■ Data extract
****

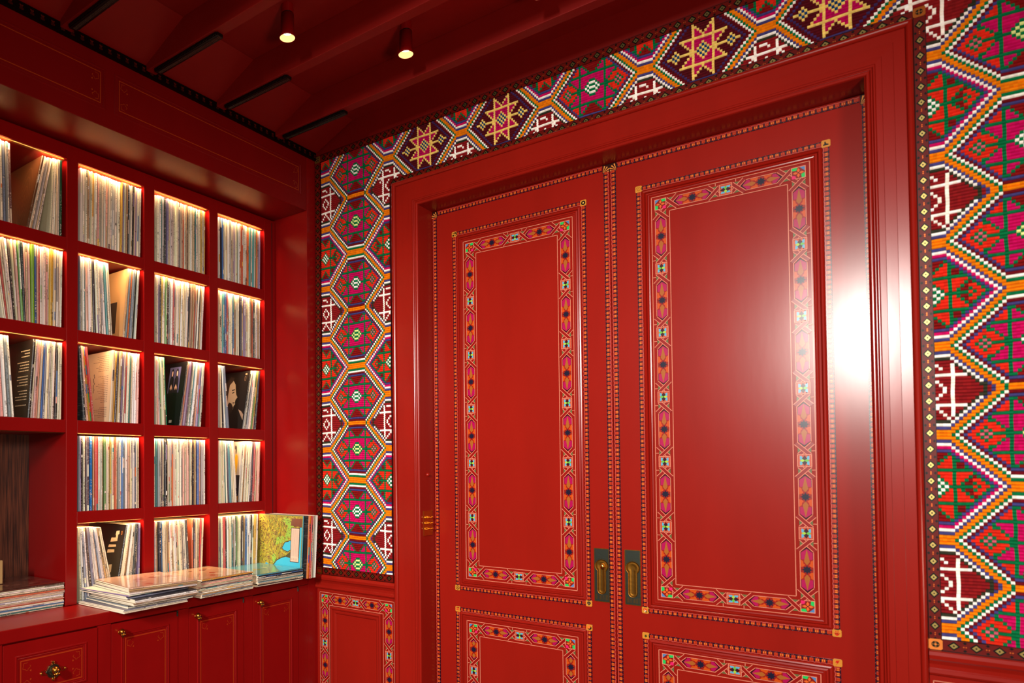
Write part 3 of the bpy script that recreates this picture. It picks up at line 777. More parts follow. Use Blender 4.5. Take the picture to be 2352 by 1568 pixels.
# stitch column -> x (layout units), row -> z
CK = [(-6, -.8390), (24, -.7525), (72, -.6100), (120, -.4730), (168, -.3368), (216, -.1975), (264, -.0610), (288, .0172), (312, .0920), (500, .6600)]
def cx(c):
    for (c0, x0), (c1, x1) in zip(CK, CK[1:]):
        if c <= c1: return x0+(x1-x0)*(c-c0)/(c1-c0)
    return x1+(c-c1)*.003
def rz(r): return .5306-.003447*r
tap = empty('woven_wall_covering', tuple(U(-.1, .999, .2)), label='multicoloured woven wall covering of hexagon medallions around the doors', category='tapestry')
mb = MB(); 
R0, R1 = -10.2, 208.4; c_lo, c_hi = -3, 330
def covered(xc, zc):
    if zc > .4690 and xc > -.8325: return zc < .5660 and zc > .4695
    if xc < -.6650: return xc > -.8330
    if xc > .0160: return True
    return False
V = []; Fc = []; Cl = []
rng = random.Random(3)
for r in range(-11, 210):
    for c in range(-4, 345):
        if c > 330: continue
        x0, x1 = cx(c-.5), cx(c+.5); z1, z0 = rz(r-.5), rz(r+.5)
        xc, zc = (x0+x1)/2, (z0+z1)/2
        if zc > .5655 or zc < -.1850 or xc < -.8328: continue
        if zc < .4925 and -.6785 < xc < .0155: continue
        col = weave(c, r, True, 13 < r % 59 <= 43)
        f = 1+rng.uniform(-.07, .07); col = tuple(max(0, min(255, v*f)) for v in col); col = tuple(int(v/3)*3 for v in col)
        def wob(c_, r_): return .00042*math.sin(c_*.31+r_*.05)+.0003*math.sin(c_*.083+1.3*math.sin(r_*.21))+.0003*math.sin(r_*.17+c_*.02)
        def wobx(c_, r_): return .0005*math.sin(r_*.093+c_*.011)+.00022*math.sin(r_*.7)
        g = [(c-.5, r+.5), (c+.5, r+.5), (c+.5, r-.5), (c-.5, r-.5)]
        base = [(cx(a)+wobx(a, b), rz(b)+wob(a, b)) for a, b in g]
        mx_ = sum(p[0] for p in base)/4; mz_ = sum(p[1] for p in base)/4
        b = len(V)
        for (xa, za) in base: V.append((xa*S, 1.0*S+.0026, za*S+H))
        for (xa, za) in base: V.append(((mx_+(xa-mx_)*.985)*S, 1.0*S-.0016, (mz_+(za-mz_)*.50)*S+H))
        for q in ((4,5,6,7), (0,1,5,4), (1,2,6,5), (2,3,7,6), (3,0,4,7)): Fc.append(tuple(b+i for i in q)); Cl.append((col, 0))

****

■ Exercise prompt
Transcribe the material exactly, leaving every picture out.

■ The solution
Write part 3 of the bpy script that recreates this picture. It picks up at line 777. More parts follow. Use Blender 4.5. Take the picture to be 2352 by 1568 pixels.
# stitch column -> x (layout units), row -> z
CK = [(-6, -.8390), (24, -.7525), (72, -.6100), (120, -.4730), (168, -.3368), (216, -.1975), (264, -.0610), (288, .0172), (312, .0920), (500, .6600)]
def cx(c):
    for (c0, x0), (c1, x1) in zip(CK, CK[1:]):
        if c <= c1: return x0+(x1-x0)*(c-c0)/(c1-c0)
    return x1+(c-c1)*.003
def rz(r): return .5306-.003447*r
tap = empty('woven_wall_covering', tuple(U(-.1, .999, .2)), label='multicoloured woven wall covering of hexagon medallions around the doors', category='tapestry')
mb = MB(); 
R0, R1 = -10.2, 208.4; c_lo, c_hi = -3, 330
def covered(xc, zc):
    if zc > .4690 and xc > -.8325: return zc < .5660 and zc > .4695
    if xc < -.6650: return xc > -.8330
    if xc > .0160: return True
    return False
V = []; Fc = []; Cl = []
rng = random.Random(3)
for r in range(-11, 210):
    for c in range(-4, 345):
        if c > 330: continue
        x0, x1 = cx(c-.5), cx(c+.5); z1, z0 = rz(r-.5), rz(r+.5)
        xc, zc = (x0+x1)/2, (z0+z1)/2
        if zc > .5655 or zc < -.1850 or xc < -.8328: continue
        if zc < .4925 and -.6785 < xc < .0155: continue
        col = weave(c, r, True, 13 < r % 59 <= 43)
        f = 1+rng.uniform(-.07, .07); col = tuple(max(0, min(255, v*f)) for v in col); col = tuple(int(v/3)*3 for v in col)
        def wob(c_, r_): return .00042*math.sin(c_*.31+r_*.05)+.0003*math.sin(c_*.083+1.3*math.sin(r_*.21))+.0003*math.sin(r_*.17+c_*.02)
        def wobx(c_, r_): return .0005*math.sin(r_*.093+c_*.011)+.00022*math.sin(r_*.7)
        g = [(c-.5, r+.5), (c+.5, r+.5), (c+.5, r-.5), (c-.5, r-.5)]
        base = [(cx(a)+wobx(a, b), rz(b)+wob(a, b)) for a, b in g]
        mx_ = sum(p[0] for p in base)/4; mz_ = sum(p[1] for p in base)/4
        b = len(V)
        for (xa, za) in base: V.append((xa*S, 1.0*S+.0026, za*S+H))
        for (xa, za) in base: V.append(((mx_+(xa-mx_)*.985)*S, 1.0*S-.0016, (mz_+(za-mz_)*.50)*S+H))
        for q in ((4,5,6,7), (0,1,5,4), (1,2,6,5), (2,3,7,6), (3,0,4,7)): Fc.append(tuple(b+i for i in q)); Cl.append((col, 0))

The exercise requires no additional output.